15. In these appeals presently before us, the judgment and order of Delhi High Court are under challenge. The deceased was riding the pillion seat of a two-wheeler when it met with a truck insured by the appellant. On the claimants approaching the Motor Accident Claims Tribunal, it awarded a sum of Rs. 1,03,360/- as compensation and held that the liability of the appellant was limited to Rs. 50,000/- and the balance amount was recoverable from the driver and owner of the truck jointly and severally. The truck owner (the respondent no. 4) preferred an appeal to the High Court. The High Court held that the liability of the appellant was unlimited as the vehicle was comprehensively insured. The High Court also allowed cross-objections preferred by the claimants/respondents nos. 1 to 3 solely against the appellant under order XLI Rule 22, CPC for the full pecuniary liability to be placed upon the insurer while enhancing the amount of compensation from Rs. 1,03,360/- to Rs. 3,60,000/- with interest @ 15% per annum from the date of application. Hence, these two appeals are brought by the appellant, aggrieved by the judgment and order of the High Court. The submissions were made before us by the learned counsel for the parties in support of the respective contentions citing the decisions aforementioned as to the extent of liability of the appellant to pay the amount of compensation to respondents 1 to 3.
16. It is not in dispute from the admitted copy of the insurance policy produced before the court that the liability of the appellant is limited to Rs. 50,000/- in regard to the claim in question. The relevant clause in the policy relating to limits of liability reads :-
Limits of Liability : Limit of the amount of the company’s liability under section II-1 (i) in respect of any one accident – Rs. 50,000/-.
Limit of the amount of the company’s liability under section II-1 (ii) in respect of any claim or series of claims arising out of one event – Rs. 50,000/-.
It is also not the case that any additional or higher premium was paid to cover unlimited or higher liability than the statutory liability fixed as found in the term of the policy extracted above. In the light of the law stated above, it necessarily follows that the liability of the appellant is limited to Rs. 50,000/-, as was rightly held by the tribunal. The High Court committed an error in taking the contrary view that the liability of the appellant was unlimited merely on the ground that the insured had taken a comprehensive policy. In Shanti Bai’s case, this Court has clearly expressed the opinion that a comprehensive policy issued on the basis of the estimated value of the vehicle does not automatically result in covering the liability with regard to third party risk for an amount higher than the statutory limit in the absence of specific agreement and payment of separate premium to cover third party risk for an amount higher than the statutory limit. This position is accepted in Amrit Lal sood’s case as well though no reference is made to this case. As already stated above in Amrit Lal Sood’s case, the court found an express term in the policy for covering wider risk and to meet the higher liability unlike in the case of Shanti Bai. Therefore, the High Court was not right in holding that the liability of the appellant insurance-company was unlimited merely on the ground that the vehicle in question, i.e., the truck, was covered by a comprehensive insurance policy.

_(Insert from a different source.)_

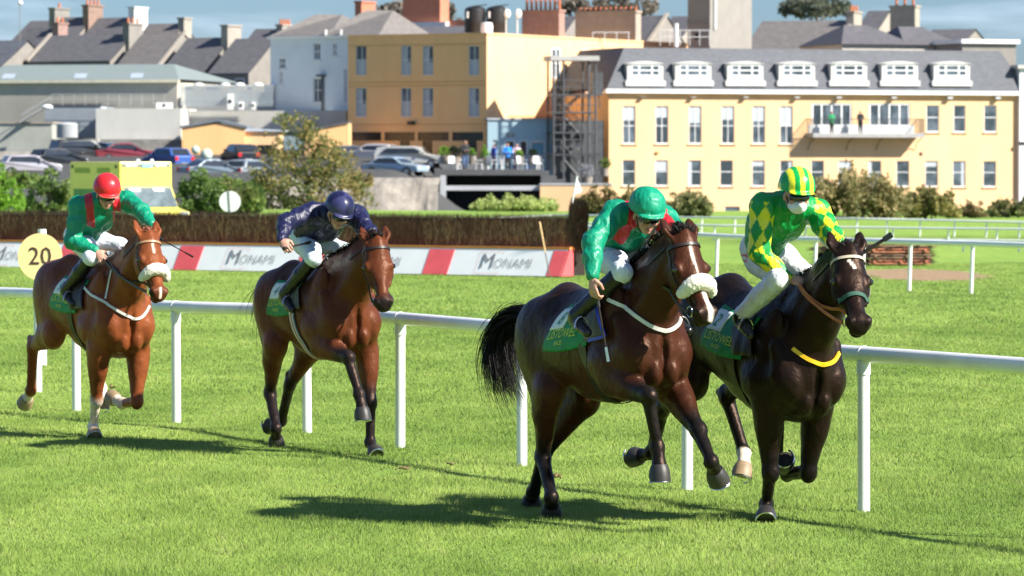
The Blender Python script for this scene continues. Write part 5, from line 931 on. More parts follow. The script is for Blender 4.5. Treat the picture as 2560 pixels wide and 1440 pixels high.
# ---------------------------------------------------------------- smooth implicit modelling
class SDF:
    def __init__(s,lo,hi,h):
        s.h=h; s.lo=np.array(lo,float); n=np.ceil((np.array(hi)-s.lo)/h).astype(int)+1; s.n=n
        s.f=np.full(n,.5,np.float32); s.ax=[s.lo[i]+h*np.arange(n[i]) for i in range(3)]
    def _slice(s,a,b,m):
        i0=np.clip(np.floor((np.array(a)-m-s.lo)/s.h).astype(int),0,s.n-1); i1=np.clip(np.ceil((np.array(b)+m-s.lo)/s.h).astype(int)+1,1,s.n)
        sl=tuple(slice(p,max(q,p+1)) for p,q in zip(i0,i1)); g=np.meshgrid(*[s.ax[i][sl[i]] for i in range(3)],indexing='ij'); return sl,np.stack(g,-1).astype(np.float32)
    def _comb(s,sl,d,k,sub=False):
        a=s.f[sl]
        if sub:
            d=-d; h=np.maximum(k-np.abs(a-d),0)/k; s.f[sl]=np.maximum(a,d)+h*h*k*.25
        else:
            h=np.maximum(k-np.abs(a-d),0)/k; s.f[sl]=np.minimum(a,d)-h*h*k*.25
    def cone(s,a,b,ra,rb,k=.03,flat=None,sub=False):
        a=np.array(a,float);b=np.array(b,float); R_=max(ra,rb); sl,p=s._slice(np.minimum(a,b)-R_,np.maximum(a,b)+R_,k+.04)
        ab=b-a; t=np.clip(((p-a)@ab)/max(ab@ab,1e-9),0,1); q=p-a-t[...,None]*ab
        if flat is not None:
            n=np.array(flat[0],float); n/=np.linalg.norm(n); c=q@n; q=q+(c/flat[1]-c)[...,None]*n; d=np.linalg.norm(q,axis=-1)-(ra+(rb-ra)*t); d*=min(1,(flat[1]+1)/2)
        else: d=np.linalg.norm(q,axis=-1)-(ra+(rb-ra)*t)
        s._comb(sl,d,k,sub); return s
    def chain(s,pts,rs,k=.03,flat=None):
        for i in range(len(pts)-1): s.cone(pts[i],pts[i+1],rs[i],rs[i+1],k,flat)
        return s
    def ell(s,c,r,k=.04,R=None,sub=False):
        c=np.array(c,float); r=np.array(r,float)*np.ones(3); m=r.max() if R is not None else r; sl,p=s._slice(c-m,c+m,k+.04); q=p-c
        if R is not None: q=q@np.array(R,float).T      # rows of R are the ellipsoid axes
        k0=np.linalg.norm(q/r,axis=-1); k1=np.linalg.norm(q/(r*r),axis=-1)+1e-6; s._comb(sl,k0*(k0-1)/k1,k,sub); return s
    def mesh(s,iso=0.,it=1):
        f=s.f-iso; ins=f<0; n=f.shape
        c=[ins[i:n[0]-1+i,j:n[1]-1+j,k:n[2]-1+k] for i in(0,1) for j in(0,1) for k in(0,1)]
        tot=sum(x.astype(np.int8) for x in c); act=(tot>0)&(tot<8); idx=np.full(act.shape,-1,np.int64); A=np.argwhere(act); idx[act]=np.arange(len(A))
        acc=np.zeros((len(A),3)); cnt=np.zeros(len(A)); O=[(i,j,k) for i in(0,1) for j in(0,1) for k in(0,1)]
        for a in O:
            for ax in range(3):
                if a[ax]: continue
                b=list(a); b[ax]=1; fa=f[A[:,0]+a[0],A[:,1]+a[1],A[:,2]+a[2]]; fb=f[A[:,0]+b[0],A[:,1]+b[1],A[:,2]+b[2]]
                m=(fa<0)!=(fb<0); t=np.where(m,fa/np.where(m,fa-fb,1),0); P_=np.tile(np.array(a,float),(len(A),1)); P_[:,ax]+=t; acc+=P_*m[:,None]; cnt+=m
        V=(A+acc/cnt[:,None])*s.h+s.lo; F=[]
        for ax in range(3):
            u,w=[(1,2),(2,0),(0,1)][ax]; sl0=[slice(None)]*3; sl1=[slice(None)]*3; sl0[ax]=slice(0,-1); sl1[ax]=slice(1,None)
            a=ins[tuple(sl0)]; b=ins[tuple(sl1)]; E=np.argwhere(a!=b); E=E[(E[:,u]>0)&(E[:,w]>0)&(E[:,u]<n[u]-1)&(E[:,w]<n[w]-1)]
            def g(du,dw):
                q=E.copy(); q[:,u]-=du; q[:,w]-=dw; return idx[q[:,0],q[:,1],q[:,2]]
            Q=np.stack([g(1,1),g(0,1),g(0,0),g(1,0)],-1); fl=~a[E[:,0],E[:,1],E[:,2]]; Q[fl]=Q[fl][:,::-1]; F.append(Q)
        F=np.concatenate(F); F=F[(F>=0).all(1)]
        for _ in range(it):
            S=np.zeros_like(V); N=np.zeros(len(V))
            for i in range(4):
                for j in((i+1)%4,(i-1)%4): np.add.at(S,F[:,i],V[F[:,j]]); np.add.at(N,F[:,i],1)
            V=V*.5+.5*S/np.maximum(N,1)[:,None]
        return V,F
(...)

17. In the circumstances, we hold that the liability of the appellant insurance-company is limited to Rs. 50,000/-, as held by the tribunal. In the view we have taken, it is unnecessary to go into the question relating to either maintainability of cross-objections before the High Court against the appellant alone or as to the enhancement of compensation when the owner and driver have not filed appeal against the impugned judgment.
18. The appeals are, therefore, allowed to the extent of limiting the liability of the appellant insurance company to Rs. 50,000/-, making it clear that it does not affect in any manner the liability of the respondents 4 and 5 (the truck owner and the driver) to pay the full amount of the award. The judgment and order of the High Court under challenge in these appeals shall stand modified accordingly. Parties to bear their respective costs.